The bonds are being bolstered as net U.S. fixed-income issuance, including everything from Treasuries to corporate bonds to mortgage-backed securities, fell to $1.2 trillion this year from $2 trillion in 2010, according to Credit Suisse Group AG data. The bank's U.S. interest-rate strategists forecast net borrowing will be about the same next year.

'Meeting Demand'

"Supply is not meeting demand," said Ira Jersey, an interest-rate strategist in New York at Credit Suisse, one of 21 primary dealers that trade directly with the Federal Reserve. "What has to happen is the price has to go up, and that's what you're seeing."

S&P cut the U.S. to AA+ from AAA on Aug. 5. The nation lost its last stable outlook from the three-biggest credit-ranking companies after Fitch Ratings lowered the nation to negative on Nov. 28 following the so-called congressional supercommittee's failure to agree on deficit cuts.
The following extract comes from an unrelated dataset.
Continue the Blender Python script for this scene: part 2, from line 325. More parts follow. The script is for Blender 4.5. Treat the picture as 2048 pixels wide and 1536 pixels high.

The Fed, the European Central Bank and central banks in the U.K., Canada, Switzerland and Japan cut emergency funding costs for European banks on Nov. 30 in an effort to boost liquidity in financial markets that dwindled as the euro area's debt crisis grew.

"The European situation, of course, it's the biggest risk out there by far," DB Advisors' Feinman said. "People think eventually the U.S. will get its house in order, or else why would they be lending at 2 percent for 10 years?"